It is said in England that, of all men who occupy high positions in professional life, judges are those who oftenest marry below their station.
Many are even said to have married impossible women, and on these women many amusing stories are related in the smoke-rooms of London clubs—stories which, I have no doubt, are of the se non è vero, è ben trovato type, and as faithful to truth as the stories that are told on the feet of the Chicago women or the intellect of the Boston girls.
CHORUS-GIRL MARRIAGES
However, it must be admitted that fools are not the only men who marry women that are greatly inferior to them in manner, education, and social standing; the cleverest men and the most aristocratic ones have often been known to do the same.
Dukes, marquises, and earls have married chorus-girls and shop-girls; great literary men and artists have married uneducated girls, and have led very happy lives with them. Of course, I pass over the aristocracy who marry among the common people in order to get their coats of arms out of pawn. If they are poor and marry rich girls, you can hardly call this a case of mésalliance, since the superiority of birth in the man is compensated by the superiority of fortune in the woman.
Of course, mésalliances appeal to people, because they always suggest marriages for love, and novelists of all countries have worked this theme for all it is worth. In real life they very seldom work well, for the simple reason that matrimony places a man and a woman on absolutely equal footing, and that happiness for them, in the case of a mésalliance, is only possible on condition that one goes up to the level of the superior, or the other comes down to the level of the inferior.
EDUCATING ONE'S WIFE
Marriages that have the greatest chances of success are those in which the two partners bring the same amount of capital in social position, in education, in fortune, in character, and I will even add in stature and in physical beauty, with perhaps a slight—a very slight—superiority to the credit of the man in all these conditions, except that of beauty, which is an attribute that woman can possess in any degree without making the happiness of her husband and herself run any risk.
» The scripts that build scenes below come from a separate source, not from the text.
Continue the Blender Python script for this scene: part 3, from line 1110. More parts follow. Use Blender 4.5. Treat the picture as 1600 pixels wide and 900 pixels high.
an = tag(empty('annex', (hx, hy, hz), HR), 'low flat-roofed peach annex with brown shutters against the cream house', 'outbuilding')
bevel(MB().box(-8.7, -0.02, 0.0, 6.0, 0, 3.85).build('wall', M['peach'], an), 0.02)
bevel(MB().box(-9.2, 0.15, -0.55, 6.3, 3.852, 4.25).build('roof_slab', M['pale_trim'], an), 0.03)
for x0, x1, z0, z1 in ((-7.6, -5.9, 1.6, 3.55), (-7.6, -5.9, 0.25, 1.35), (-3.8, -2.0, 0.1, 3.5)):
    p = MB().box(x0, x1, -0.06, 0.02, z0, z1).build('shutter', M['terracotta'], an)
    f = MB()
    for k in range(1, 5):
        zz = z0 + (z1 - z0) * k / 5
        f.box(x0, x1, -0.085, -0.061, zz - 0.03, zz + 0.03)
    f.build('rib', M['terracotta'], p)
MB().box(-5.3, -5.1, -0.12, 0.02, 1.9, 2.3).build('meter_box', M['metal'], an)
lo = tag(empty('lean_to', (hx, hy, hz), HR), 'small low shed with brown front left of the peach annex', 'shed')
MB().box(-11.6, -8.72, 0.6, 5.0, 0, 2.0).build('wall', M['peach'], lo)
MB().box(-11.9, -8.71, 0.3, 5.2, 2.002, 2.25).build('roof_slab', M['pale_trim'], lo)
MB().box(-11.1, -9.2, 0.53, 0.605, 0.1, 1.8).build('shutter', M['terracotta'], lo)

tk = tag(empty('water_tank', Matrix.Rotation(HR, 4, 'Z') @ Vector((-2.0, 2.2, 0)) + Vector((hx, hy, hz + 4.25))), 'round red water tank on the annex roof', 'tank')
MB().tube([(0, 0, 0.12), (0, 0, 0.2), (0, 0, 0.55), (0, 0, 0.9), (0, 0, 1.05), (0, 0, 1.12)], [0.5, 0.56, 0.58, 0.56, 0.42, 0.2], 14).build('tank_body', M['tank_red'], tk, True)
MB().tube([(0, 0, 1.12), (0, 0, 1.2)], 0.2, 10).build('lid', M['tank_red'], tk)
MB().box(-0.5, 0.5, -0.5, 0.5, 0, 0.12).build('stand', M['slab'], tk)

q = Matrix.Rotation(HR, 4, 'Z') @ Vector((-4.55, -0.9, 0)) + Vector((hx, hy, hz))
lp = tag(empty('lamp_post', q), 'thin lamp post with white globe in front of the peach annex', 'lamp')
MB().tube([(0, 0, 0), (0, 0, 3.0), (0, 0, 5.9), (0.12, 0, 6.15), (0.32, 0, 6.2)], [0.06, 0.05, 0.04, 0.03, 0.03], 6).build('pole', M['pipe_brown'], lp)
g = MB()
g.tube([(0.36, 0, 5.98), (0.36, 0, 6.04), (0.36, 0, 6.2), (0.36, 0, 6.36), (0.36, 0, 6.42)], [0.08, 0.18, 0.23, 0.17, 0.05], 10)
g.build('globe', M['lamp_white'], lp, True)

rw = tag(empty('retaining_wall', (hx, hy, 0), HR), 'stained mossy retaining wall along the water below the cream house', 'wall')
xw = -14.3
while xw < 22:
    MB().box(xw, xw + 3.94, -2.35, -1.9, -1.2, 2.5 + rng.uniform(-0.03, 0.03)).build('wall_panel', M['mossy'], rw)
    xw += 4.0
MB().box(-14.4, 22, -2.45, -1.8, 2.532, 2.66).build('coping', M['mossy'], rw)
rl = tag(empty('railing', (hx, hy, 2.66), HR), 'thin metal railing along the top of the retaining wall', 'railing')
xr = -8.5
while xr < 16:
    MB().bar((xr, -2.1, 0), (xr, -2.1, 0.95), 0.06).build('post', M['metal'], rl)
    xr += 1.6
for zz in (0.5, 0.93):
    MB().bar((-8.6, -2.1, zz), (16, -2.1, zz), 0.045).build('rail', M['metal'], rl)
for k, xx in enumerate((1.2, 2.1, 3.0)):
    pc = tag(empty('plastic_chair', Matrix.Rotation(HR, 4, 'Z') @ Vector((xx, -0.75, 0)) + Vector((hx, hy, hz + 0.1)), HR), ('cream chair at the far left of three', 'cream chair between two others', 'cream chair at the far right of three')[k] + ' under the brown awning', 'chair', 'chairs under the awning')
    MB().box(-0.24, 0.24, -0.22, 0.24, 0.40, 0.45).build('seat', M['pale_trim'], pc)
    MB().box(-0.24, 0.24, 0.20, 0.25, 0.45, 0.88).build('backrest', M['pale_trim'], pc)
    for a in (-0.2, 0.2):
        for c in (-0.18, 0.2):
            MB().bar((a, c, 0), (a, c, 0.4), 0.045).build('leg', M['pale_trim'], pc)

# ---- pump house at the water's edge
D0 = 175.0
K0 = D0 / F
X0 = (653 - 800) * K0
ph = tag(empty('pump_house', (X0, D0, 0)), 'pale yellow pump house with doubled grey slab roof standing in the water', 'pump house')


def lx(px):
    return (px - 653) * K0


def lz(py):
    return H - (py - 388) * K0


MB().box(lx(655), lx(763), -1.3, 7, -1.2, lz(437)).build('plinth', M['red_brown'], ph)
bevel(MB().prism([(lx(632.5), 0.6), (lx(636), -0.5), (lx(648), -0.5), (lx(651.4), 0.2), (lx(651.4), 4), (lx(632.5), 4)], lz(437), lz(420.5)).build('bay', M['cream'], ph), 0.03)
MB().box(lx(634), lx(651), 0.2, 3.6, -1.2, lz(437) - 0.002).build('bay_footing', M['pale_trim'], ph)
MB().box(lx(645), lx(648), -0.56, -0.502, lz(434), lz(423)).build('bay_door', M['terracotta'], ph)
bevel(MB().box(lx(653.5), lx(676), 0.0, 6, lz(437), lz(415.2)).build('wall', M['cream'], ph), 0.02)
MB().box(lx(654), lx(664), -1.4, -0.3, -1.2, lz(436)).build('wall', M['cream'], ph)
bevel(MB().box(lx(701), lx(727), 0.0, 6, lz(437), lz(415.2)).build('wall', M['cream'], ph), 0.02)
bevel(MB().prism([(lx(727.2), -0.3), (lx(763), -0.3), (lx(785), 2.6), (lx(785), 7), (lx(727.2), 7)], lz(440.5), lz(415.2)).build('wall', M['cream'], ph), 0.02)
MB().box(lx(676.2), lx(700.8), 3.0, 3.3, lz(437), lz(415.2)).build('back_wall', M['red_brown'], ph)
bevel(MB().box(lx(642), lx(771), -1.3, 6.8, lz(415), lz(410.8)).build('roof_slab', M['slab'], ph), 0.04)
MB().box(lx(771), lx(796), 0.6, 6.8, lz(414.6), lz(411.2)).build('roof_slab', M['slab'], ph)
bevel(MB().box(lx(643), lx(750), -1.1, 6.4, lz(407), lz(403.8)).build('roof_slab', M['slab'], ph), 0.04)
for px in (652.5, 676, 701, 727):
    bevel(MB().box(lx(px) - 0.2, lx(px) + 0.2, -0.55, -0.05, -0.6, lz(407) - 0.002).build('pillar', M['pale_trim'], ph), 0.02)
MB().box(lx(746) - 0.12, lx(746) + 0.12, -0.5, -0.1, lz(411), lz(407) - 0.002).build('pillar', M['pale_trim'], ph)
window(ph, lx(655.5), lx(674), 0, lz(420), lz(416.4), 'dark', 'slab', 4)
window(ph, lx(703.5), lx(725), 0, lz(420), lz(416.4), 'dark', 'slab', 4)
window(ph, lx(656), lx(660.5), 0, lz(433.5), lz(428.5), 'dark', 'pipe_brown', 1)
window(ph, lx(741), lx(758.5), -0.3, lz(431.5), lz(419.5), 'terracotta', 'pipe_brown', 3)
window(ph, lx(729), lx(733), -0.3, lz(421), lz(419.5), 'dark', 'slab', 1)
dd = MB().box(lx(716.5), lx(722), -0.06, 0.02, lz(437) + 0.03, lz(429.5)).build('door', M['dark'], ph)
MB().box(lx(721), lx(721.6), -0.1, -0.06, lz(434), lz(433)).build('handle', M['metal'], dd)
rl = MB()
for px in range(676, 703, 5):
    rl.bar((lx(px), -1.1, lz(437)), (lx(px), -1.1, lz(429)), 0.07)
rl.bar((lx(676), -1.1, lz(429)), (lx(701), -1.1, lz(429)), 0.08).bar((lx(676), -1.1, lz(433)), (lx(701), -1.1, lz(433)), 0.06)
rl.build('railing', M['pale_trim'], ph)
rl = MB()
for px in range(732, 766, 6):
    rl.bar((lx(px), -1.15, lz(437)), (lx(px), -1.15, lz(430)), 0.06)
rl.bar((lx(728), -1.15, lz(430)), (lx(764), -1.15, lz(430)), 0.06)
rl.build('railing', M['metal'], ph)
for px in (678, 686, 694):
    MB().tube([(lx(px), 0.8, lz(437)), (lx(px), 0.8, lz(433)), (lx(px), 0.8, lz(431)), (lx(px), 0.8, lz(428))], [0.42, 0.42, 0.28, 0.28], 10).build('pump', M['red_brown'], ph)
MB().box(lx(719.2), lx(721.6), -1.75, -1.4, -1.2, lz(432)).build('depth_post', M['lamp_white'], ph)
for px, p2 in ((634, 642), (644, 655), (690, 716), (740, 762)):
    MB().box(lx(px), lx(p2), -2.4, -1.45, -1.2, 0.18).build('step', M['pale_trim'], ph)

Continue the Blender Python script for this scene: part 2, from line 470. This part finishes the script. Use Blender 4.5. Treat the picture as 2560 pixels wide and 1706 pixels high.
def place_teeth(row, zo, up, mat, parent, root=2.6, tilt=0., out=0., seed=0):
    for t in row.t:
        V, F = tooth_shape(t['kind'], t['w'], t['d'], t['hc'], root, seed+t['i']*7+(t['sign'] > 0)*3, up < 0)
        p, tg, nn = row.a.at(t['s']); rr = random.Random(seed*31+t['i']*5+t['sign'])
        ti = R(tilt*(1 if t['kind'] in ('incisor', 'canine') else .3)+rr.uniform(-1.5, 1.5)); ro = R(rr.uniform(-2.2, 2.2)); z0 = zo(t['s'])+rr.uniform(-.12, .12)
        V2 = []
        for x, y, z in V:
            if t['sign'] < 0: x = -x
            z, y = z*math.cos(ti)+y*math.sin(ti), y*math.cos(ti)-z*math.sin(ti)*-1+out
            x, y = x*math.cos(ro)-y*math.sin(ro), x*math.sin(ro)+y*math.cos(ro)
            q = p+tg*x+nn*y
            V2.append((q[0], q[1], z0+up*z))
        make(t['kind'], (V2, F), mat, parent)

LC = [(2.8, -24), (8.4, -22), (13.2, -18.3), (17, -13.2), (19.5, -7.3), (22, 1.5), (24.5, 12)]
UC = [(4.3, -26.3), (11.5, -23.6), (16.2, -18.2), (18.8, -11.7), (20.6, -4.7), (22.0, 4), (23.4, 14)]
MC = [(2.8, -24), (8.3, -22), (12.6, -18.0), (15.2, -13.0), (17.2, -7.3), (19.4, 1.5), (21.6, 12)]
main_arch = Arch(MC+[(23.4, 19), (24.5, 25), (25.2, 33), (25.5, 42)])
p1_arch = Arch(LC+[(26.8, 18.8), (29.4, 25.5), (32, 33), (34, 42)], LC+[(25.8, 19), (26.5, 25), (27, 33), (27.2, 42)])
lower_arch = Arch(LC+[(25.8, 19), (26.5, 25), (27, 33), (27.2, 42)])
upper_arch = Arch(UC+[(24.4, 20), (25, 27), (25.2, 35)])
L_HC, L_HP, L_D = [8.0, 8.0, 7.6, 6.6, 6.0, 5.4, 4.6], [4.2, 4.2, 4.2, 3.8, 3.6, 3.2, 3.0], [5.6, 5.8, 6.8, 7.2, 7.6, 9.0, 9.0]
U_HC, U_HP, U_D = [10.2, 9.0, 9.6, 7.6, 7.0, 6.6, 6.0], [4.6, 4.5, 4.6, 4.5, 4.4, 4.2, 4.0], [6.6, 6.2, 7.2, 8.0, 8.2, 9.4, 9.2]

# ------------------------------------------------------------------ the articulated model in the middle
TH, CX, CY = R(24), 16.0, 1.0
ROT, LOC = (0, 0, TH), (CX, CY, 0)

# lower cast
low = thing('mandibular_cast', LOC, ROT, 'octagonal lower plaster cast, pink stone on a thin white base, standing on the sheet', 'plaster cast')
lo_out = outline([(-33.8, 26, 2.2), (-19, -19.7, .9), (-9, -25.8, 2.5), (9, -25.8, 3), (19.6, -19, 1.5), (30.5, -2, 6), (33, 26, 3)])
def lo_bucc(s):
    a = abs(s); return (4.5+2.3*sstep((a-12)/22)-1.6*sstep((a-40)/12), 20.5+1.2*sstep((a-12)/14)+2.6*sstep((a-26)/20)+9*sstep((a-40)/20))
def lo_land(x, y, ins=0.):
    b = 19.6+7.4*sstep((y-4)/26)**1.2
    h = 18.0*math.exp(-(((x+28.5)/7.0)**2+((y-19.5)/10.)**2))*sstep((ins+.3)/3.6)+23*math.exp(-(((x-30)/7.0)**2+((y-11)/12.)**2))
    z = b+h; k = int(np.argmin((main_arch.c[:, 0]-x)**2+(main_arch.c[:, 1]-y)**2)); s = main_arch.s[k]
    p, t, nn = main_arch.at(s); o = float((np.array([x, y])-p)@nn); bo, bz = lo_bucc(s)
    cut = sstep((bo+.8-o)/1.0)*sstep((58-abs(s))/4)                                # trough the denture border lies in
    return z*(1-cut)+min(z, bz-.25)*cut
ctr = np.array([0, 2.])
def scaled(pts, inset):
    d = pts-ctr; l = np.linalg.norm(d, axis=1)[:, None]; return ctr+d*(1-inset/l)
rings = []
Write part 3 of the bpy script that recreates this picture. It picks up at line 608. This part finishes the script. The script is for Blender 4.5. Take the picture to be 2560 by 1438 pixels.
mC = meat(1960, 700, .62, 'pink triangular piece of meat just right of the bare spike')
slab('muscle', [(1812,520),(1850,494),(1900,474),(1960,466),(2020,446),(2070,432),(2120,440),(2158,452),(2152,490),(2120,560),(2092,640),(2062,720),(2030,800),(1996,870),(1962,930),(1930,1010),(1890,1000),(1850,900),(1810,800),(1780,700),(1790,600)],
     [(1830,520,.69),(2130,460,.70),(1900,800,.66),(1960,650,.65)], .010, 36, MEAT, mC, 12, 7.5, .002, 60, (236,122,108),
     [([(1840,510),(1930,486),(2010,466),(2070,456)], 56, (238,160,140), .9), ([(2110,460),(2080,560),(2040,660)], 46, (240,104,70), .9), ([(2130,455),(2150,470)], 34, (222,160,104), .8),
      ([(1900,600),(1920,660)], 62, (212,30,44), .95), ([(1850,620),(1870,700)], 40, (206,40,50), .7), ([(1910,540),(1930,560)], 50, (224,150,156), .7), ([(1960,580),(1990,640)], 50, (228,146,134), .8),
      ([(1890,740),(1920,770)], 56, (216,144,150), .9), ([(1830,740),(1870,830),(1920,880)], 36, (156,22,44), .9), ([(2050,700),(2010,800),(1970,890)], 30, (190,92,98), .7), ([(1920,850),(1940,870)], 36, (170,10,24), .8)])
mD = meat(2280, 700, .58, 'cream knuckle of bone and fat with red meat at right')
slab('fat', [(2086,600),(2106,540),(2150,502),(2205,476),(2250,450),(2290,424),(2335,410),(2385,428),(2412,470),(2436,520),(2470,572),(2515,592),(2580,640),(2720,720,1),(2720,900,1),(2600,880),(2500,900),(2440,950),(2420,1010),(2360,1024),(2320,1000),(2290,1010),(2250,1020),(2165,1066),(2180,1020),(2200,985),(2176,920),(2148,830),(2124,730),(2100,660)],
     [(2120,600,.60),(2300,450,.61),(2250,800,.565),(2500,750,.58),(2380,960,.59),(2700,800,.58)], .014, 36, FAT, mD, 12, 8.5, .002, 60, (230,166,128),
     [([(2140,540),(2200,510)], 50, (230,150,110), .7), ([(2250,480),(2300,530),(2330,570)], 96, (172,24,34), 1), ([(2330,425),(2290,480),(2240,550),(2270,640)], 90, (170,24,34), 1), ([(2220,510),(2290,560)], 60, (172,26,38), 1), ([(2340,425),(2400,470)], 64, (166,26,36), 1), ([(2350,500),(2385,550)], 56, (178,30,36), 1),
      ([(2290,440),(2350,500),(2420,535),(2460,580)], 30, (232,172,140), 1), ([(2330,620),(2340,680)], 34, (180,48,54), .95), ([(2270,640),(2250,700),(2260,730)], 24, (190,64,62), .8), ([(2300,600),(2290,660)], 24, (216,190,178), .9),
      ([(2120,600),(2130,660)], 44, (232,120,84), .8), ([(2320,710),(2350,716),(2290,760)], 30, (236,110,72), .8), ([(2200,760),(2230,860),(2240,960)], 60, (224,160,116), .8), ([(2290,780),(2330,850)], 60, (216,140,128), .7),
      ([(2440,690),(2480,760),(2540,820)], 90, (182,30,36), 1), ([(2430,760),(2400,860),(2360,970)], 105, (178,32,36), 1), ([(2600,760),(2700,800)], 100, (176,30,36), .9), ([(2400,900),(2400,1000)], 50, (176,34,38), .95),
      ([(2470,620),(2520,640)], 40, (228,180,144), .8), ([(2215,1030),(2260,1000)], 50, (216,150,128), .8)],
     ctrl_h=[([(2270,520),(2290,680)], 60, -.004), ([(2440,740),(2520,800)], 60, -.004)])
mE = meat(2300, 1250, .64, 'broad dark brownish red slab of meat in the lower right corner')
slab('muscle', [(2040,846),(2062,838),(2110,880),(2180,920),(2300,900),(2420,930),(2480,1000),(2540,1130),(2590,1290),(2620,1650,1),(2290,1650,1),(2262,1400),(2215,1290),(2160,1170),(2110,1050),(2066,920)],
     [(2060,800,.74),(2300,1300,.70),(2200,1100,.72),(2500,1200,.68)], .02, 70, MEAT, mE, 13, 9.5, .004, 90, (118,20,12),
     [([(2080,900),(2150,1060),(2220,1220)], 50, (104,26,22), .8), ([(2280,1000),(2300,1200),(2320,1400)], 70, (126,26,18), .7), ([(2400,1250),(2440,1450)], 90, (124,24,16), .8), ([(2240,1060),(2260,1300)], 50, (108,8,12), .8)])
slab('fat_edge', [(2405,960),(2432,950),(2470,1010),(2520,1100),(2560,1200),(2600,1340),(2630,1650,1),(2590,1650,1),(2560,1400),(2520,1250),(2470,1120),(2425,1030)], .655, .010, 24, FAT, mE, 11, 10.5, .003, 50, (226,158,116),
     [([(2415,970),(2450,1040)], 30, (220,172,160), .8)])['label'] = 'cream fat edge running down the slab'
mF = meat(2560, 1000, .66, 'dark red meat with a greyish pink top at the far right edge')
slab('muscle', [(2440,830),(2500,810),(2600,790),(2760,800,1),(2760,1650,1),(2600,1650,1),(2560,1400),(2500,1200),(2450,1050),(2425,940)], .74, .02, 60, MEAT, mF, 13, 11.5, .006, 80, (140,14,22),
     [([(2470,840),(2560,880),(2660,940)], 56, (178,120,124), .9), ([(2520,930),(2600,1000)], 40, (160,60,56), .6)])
Mrs. Hodgson Burnett, in one of her novels, makes a barrister fall in love with a girl who works in the coal-mines of Lancaster (another case of the legal profession going wrong). The man has the girl sent to school to learn manners and get educated, then marries her, and all is smooth ever after.
I have heard of this being done in real life with less success. The behaviour of the man in a case like this should create gratitude in the heart of the woman, and gratitude does not engender love. On the contrary, Cupid is a little fellow so fond of his liberty and so wilful that anything that tends to influence him—worse than that, to force him—has on him the contrary effect to that which should be expected.